The Direct Feed Low-Activity Waste (DFLAW) process has been proposed to support early production of immobilized low-activity waste (LAW) at the Hanford site. As planned, Hanford tank waste would be sent to the Tank Side Cesium Removal (TSCR) system for solids removal (by filtration) and cesium removal (by ion exchange) during the initial phase of the DFLAW process. The resultant treated waste would be delivered to the LAW Vitrification Facility at the Hanford Tank Waste Treatment and Immobilization Plant (WTP) for immobilization. The ongoing technology maturation of TSCR system components is being conducted by Washington River Protection Solutions, LLC (WRPS).

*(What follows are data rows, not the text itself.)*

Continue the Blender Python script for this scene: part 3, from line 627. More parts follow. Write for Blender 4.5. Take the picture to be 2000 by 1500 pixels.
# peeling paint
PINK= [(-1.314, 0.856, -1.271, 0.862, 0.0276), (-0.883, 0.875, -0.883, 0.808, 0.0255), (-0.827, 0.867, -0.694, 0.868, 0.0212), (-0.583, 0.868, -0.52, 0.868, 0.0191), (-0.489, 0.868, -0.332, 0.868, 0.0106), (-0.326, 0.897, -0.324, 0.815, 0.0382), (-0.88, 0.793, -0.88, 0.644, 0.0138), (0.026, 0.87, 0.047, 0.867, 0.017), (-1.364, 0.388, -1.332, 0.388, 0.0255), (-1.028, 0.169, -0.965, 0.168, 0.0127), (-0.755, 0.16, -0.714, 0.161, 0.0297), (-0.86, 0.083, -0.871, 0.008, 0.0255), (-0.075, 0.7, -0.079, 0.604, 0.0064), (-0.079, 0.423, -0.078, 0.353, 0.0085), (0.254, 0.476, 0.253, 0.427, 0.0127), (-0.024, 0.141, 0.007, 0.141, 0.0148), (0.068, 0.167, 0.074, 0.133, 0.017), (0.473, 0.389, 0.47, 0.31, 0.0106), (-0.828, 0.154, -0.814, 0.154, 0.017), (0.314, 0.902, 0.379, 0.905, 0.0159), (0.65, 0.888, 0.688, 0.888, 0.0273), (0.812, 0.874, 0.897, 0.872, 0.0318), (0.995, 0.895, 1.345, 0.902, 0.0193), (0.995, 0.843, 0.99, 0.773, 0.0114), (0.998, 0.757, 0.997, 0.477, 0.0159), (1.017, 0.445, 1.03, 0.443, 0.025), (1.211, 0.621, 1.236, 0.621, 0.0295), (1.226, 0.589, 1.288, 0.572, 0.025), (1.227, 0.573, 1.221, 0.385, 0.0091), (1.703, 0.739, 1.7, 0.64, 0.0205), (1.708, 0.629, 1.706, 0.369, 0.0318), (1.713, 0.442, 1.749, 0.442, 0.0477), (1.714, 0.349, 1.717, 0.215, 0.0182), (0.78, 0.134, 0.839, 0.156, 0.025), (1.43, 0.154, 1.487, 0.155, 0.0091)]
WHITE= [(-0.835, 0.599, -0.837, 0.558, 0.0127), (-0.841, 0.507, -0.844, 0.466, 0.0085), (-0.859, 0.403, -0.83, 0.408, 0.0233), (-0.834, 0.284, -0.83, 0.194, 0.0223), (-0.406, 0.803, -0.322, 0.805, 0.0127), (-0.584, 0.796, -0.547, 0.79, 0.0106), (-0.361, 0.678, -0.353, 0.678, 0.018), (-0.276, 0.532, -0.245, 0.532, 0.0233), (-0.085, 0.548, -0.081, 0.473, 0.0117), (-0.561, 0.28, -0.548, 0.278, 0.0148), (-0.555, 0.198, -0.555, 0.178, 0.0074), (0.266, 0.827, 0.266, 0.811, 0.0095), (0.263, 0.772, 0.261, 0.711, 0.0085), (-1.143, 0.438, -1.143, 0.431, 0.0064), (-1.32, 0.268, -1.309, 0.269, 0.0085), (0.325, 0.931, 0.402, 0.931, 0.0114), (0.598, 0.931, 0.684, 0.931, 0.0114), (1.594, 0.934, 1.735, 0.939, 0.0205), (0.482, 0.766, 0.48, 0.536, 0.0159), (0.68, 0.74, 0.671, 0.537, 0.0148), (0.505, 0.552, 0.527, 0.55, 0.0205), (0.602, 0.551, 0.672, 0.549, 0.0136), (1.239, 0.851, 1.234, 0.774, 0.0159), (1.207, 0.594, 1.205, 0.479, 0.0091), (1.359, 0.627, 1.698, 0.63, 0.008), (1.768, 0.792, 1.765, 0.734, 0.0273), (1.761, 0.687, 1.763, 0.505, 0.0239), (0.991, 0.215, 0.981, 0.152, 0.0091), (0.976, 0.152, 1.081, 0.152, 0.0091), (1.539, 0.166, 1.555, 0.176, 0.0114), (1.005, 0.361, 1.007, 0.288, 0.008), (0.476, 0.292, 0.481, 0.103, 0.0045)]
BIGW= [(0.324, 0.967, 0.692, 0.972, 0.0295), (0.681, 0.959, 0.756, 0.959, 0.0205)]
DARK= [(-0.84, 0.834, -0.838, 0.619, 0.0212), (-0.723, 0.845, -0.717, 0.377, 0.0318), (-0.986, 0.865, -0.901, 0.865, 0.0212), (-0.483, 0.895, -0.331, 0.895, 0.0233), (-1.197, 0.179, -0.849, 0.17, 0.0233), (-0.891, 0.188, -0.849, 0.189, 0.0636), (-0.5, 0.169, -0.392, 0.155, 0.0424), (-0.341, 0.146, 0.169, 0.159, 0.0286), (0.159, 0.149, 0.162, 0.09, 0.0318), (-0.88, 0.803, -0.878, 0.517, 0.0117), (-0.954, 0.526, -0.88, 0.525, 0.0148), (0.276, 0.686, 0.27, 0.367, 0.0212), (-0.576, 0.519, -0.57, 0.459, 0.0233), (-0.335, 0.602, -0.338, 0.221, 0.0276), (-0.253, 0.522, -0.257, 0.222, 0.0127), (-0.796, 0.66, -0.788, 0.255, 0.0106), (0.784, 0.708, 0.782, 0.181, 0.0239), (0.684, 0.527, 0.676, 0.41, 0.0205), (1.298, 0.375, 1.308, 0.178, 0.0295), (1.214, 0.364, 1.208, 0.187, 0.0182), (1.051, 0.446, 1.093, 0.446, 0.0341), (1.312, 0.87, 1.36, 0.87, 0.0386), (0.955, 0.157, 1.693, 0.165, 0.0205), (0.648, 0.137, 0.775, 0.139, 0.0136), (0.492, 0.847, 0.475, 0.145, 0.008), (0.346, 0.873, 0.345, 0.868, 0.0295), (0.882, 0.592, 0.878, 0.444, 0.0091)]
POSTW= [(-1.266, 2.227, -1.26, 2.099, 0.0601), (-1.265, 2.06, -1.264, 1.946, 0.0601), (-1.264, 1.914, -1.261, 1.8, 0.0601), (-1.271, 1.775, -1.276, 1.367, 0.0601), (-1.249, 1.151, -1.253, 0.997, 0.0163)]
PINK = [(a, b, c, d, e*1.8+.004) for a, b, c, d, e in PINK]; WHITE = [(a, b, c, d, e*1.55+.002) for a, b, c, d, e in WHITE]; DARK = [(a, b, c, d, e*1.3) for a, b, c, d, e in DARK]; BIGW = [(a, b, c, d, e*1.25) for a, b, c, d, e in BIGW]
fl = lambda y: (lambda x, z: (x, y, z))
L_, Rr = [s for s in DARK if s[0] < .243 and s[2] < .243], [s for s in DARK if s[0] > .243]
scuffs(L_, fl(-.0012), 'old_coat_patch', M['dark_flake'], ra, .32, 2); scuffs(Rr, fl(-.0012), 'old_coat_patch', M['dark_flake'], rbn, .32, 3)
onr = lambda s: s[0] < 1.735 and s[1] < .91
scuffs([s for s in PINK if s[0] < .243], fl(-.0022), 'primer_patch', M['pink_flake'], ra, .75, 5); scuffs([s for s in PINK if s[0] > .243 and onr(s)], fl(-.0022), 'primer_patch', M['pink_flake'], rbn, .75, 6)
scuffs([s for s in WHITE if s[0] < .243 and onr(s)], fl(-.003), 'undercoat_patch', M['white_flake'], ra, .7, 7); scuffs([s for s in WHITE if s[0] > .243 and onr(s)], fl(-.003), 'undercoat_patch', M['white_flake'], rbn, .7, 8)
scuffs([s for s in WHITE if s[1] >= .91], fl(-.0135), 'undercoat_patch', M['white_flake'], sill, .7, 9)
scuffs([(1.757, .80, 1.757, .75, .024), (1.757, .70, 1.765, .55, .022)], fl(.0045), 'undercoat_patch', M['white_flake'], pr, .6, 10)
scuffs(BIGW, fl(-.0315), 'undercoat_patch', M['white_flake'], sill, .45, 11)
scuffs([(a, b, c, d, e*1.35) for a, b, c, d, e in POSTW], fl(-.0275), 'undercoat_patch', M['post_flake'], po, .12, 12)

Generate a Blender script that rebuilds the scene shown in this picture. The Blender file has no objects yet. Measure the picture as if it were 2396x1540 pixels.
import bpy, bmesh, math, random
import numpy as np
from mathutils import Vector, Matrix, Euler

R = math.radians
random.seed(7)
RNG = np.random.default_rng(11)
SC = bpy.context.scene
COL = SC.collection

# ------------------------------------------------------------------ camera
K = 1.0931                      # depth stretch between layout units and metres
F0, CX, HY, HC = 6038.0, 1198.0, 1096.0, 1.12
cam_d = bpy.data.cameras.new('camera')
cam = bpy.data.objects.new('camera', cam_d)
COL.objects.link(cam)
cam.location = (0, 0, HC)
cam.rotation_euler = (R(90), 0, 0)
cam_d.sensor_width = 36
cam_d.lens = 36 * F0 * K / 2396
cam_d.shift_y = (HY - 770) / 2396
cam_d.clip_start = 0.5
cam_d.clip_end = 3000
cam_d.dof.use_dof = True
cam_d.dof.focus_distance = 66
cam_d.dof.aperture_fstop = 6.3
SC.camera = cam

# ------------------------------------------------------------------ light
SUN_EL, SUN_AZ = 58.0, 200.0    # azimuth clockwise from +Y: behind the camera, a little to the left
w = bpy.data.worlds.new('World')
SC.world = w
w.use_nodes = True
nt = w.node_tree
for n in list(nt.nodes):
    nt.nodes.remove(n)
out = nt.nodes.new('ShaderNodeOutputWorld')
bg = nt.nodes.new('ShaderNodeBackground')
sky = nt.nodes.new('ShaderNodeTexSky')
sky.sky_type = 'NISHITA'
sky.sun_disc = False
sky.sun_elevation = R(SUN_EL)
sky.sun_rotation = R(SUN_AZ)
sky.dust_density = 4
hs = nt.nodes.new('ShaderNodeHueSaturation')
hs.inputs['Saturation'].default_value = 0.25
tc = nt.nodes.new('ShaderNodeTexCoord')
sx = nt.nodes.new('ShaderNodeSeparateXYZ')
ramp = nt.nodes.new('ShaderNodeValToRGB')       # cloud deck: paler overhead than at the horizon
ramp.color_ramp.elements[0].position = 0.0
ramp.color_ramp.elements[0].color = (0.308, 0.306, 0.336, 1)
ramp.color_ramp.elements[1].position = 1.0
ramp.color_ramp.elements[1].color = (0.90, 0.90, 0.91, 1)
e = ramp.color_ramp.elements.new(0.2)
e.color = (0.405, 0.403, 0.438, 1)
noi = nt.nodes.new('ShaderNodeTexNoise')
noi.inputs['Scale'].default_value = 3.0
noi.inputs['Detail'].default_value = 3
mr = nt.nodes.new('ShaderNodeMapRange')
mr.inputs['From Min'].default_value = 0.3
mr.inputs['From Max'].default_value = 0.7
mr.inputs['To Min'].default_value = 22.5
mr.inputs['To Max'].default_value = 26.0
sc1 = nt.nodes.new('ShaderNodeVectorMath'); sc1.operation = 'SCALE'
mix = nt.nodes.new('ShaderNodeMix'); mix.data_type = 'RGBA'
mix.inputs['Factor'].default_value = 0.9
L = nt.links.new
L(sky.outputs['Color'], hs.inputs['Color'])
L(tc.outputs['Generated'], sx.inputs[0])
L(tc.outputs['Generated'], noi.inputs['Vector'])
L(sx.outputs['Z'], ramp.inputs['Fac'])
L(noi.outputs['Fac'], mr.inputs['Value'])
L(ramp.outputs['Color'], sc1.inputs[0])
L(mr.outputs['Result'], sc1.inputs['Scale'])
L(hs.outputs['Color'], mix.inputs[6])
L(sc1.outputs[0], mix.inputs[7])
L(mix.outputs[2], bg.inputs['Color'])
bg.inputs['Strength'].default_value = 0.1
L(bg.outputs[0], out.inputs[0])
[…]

The ion exchange process in the TSCR system will use columns of crystalline silicotitanate (CST) to remove cesium from the LAW. This report describes gas generation testing of the crystalline silicotitanate ion exchange media that was conducted to strengthen the technical basis of the media for use in the TSCR system. Specifically, the described study will inform the safety basis of both the operation of the TSCR system and the interim storage condition of the TSCR ion exchange columns after loading. Previous data on gas generation of CST are limited to a handful of studies using CST or similar media under unrepresentative conditions and durations. The safety basis underlying operation and storage of the CST columns needs to consider the rate and extent of radiolytic flammable gas generation. No existing studies provide a comprehensive set of gas generation data for column operating and storage conditions representative of those expected for TSCR. To address the data gap, this study was conducted under the following conditions (each in duplicate):
• CST in water at 25°C tested to 300 Mrad total dose
• wet CST (soaked in water, then free-drained) at 25°C tested to both 300 Mrad and 900 Mrad total dose
• dry CST (air-dried, free-flowing material equilibrated to laboratory conditions) at 25°C tested to both 300 Mrad and 900 Mrad total dose
• CST in 5.6M Na simulant at 25°C tested to 300 Mrad total dose
• CST in 5.6M Na simulant with 1%(w/w) total organic carbon as Na3-HEDTA at 25°C and 70°C tested to 300 Mrad total dose.
For each of the listed conditions, the generation of the following gas species was measured: hydrogen, oxygen, nitrous oxide, and methane. The test data was used to determine the amount of gas generated (total and on a per component basis), gas generation rates normalized to the CST bed volume tested, and G-values[1] for each gas species. The reported results illustrate that the CST in water condition bounds the gas generation rate (at 25°C) of all other conditions, but there is some variability in the hydrogen G-value, depending on the lot of CST tested and the amount of residual moisture present at the start of the test.